CHICAGO -- Ozzie Guillen’s voice cracked and his tears flowed long before it was announced officially that Monday would be his last day as Chicago White Sox manager.

In an emotional pregame meeting with his players, Guillen made known what everybody suspected was coming, that he would no longer be the manager of the White Sox. What they weren’t expecting was that Monday would be his last game.

A.J. Pierzynski
Ozzie Guillen hugs A.J. Pierzynski after the White Sox won his last game as manager on Monday.
The Florida Marlins are expected to announce on Tuesday that Guillen will become their new manager.

Even though Guillen received the release from his contract that he wanted and is expected to get a new job that would satisfy him, it didn’t make it any easier to break the news to his players.

“We had already heard rumors about it before, but to see him talk and the way he went about it, it was just sad,” said A.J. Pierzynski, one of three White Sox players remaining from the club’s 2005 World Series championship team. “Like I said, I’ve been with him for seven years and anytime you win a World Series with a manager, it’s special.”
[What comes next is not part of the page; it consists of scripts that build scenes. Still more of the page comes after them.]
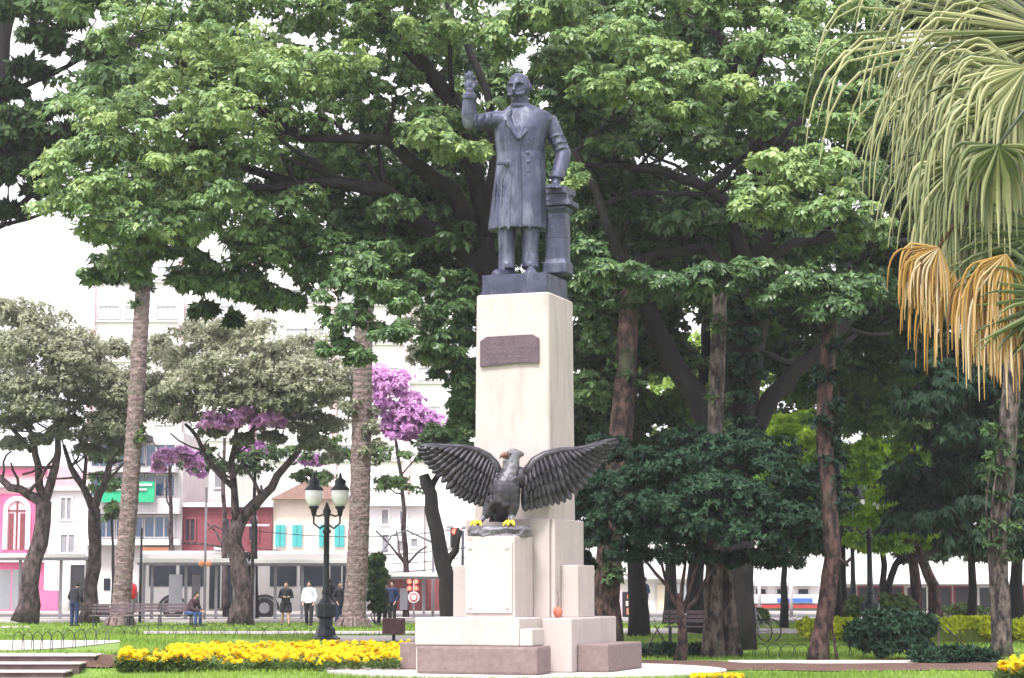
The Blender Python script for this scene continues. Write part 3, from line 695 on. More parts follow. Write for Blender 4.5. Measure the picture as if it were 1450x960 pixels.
# --- great canopy tree whose trunk stands behind the monument
Y = 52
la = [(PL([(716, 918), (712, 780), (704, 620), (700, 480), (692, 400), (680, 340)], Y), .50, .34, dict(n=14, flare=.4)),
      (PL([(690, 400), (650, 352), (592, 312), (545, 268), (480, 258), (420, 262), (354, 267)], Y - 1, [1, .5, 0, -1, -1.5, -2, -2.5]), .27, .09, dict(twigs=7)),
      (PL([(684, 360), (640, 270), (575, 222), (546, 197), (500, 196), (425, 196)], Y - 1, [1, 0, -1, -1.5, -2, -2]), .24, .08, dict(twigs=6)),
      (PL([(690, 330), (665, 220), (640, 140), (600, 90), (560, 50), (523, 20)], Y - 1, [1, 0, -.5, -1, -1, -1]), .25, .16, dict(twigs=5)),
      (PL([(690, 320), (700, 200), (690, 130), (655, 50), (630, 0)], Y), .16, .06, dict(twigs=2)),
      (PL([(425, 262), (330, 230), (250, 200), (180, 190), (150, 175)], Y - 3), .12, .04, dict(twigs=8)),
      (PL([(420, 190), (330, 130), (260, 90), (180, 60)], Y - 3), .12, .04, dict(twigs=6)),
      (PL([(560, 50), (470, 10), (380, -40)], Y - 2), .12, .05, dict(twigs=5))]
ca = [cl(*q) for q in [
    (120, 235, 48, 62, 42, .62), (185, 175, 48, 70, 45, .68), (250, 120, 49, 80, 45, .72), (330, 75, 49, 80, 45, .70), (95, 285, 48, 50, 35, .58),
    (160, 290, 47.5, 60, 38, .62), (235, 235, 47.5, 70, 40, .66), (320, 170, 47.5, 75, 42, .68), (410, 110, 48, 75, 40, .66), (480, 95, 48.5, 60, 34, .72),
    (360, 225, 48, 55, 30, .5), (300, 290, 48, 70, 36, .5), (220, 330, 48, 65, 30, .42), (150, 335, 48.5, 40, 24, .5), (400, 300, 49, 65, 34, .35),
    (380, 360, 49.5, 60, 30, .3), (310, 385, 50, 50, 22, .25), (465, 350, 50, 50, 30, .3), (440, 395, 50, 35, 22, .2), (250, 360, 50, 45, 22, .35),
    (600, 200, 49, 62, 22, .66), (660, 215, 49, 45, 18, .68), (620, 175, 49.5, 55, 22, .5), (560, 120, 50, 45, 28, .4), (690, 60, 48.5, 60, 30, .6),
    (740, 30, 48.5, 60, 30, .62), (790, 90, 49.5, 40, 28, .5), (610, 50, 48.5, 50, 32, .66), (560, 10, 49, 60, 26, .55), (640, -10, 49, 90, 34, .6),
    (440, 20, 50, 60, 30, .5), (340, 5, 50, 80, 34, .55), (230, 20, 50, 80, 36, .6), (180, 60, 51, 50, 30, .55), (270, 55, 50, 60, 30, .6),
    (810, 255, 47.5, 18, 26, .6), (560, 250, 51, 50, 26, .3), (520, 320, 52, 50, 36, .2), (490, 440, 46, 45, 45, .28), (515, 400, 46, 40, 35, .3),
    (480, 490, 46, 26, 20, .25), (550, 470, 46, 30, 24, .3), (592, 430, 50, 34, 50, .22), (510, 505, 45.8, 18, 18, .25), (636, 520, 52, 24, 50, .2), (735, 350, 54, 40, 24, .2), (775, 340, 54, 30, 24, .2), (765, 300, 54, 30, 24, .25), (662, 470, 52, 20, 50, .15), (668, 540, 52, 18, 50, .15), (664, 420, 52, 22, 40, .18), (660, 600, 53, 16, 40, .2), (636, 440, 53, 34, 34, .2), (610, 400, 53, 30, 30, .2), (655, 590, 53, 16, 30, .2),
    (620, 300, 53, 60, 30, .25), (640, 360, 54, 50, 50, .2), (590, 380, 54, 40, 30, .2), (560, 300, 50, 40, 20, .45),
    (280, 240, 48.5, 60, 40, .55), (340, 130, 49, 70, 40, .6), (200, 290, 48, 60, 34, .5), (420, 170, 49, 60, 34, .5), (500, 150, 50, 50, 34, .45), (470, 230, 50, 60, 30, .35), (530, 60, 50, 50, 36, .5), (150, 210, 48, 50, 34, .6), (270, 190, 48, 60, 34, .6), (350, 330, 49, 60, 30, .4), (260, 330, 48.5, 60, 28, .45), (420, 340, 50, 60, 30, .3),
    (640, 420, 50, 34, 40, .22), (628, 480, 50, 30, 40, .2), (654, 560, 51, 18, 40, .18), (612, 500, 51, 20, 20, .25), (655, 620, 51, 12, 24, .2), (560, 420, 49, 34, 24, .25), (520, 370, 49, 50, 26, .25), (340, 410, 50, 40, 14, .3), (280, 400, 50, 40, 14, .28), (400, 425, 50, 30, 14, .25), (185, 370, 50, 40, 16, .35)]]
fa_ = fillc(130, 700, -60, 330, 52, 60, 70, 62, 40, .35, 5) + fillc(150, 620, -140, -40, 46, 60, 22, 80, 50, .5, 6) + fillc(590, 850, 170, 430, 53, 60, 34, 50, 34, .2, 7) + fillc(150, 640, 250, 390, 51, 54, 26, 56, 28, .22, 77)  # rear fill clumps tinted darker to paint the shaded crown interior
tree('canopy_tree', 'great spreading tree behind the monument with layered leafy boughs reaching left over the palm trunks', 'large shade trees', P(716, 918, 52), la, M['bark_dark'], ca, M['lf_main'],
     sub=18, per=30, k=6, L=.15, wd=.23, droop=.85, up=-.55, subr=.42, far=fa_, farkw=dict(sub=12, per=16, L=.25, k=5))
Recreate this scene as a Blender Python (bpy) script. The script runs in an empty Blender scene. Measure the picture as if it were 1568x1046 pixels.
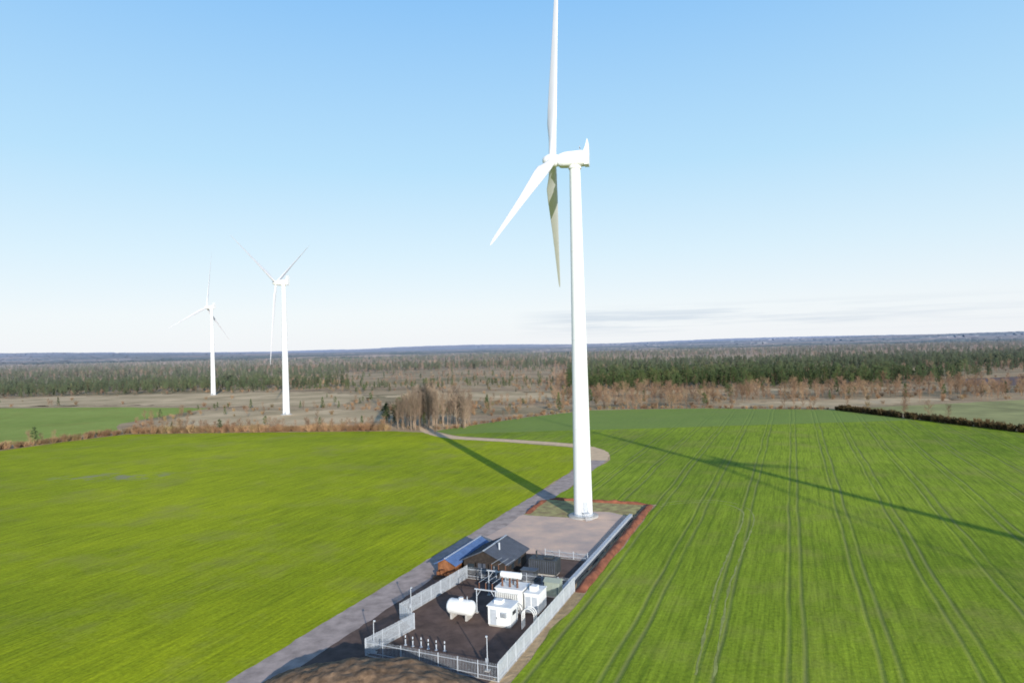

Paul Konerko, another holdover from that 2005 squad, admitted that he was shocked to hear Guillen’s pregame farewell.

“I think people had a good inkling that when the season was over ... that sometime after the last out and the playoffs were over ... everybody had a good feeling that this was probably the right time,” captain Paul Konerko said. “But nobody knew coming into today until the meeting around 6-ish. So that was it. OK, this is going down right now.

“But again there’s no real good time, it’s always sudden no matter when it happens. It’s one of those things if both sides have kind of agreed upon it, it’s a shake-hands kind of thing, get it out there and just move on.”

When the game ended and Guillen made his public comments on the subject, he was stoic by comparison. His emotions did not betray him that time and he seemed proud of that fact.

“I told my wife I wouldn’t cry,” Guillen said as he pounded on his chest. “I’m the real Chicago. I’m Chicago tough, buddies. Thank you.”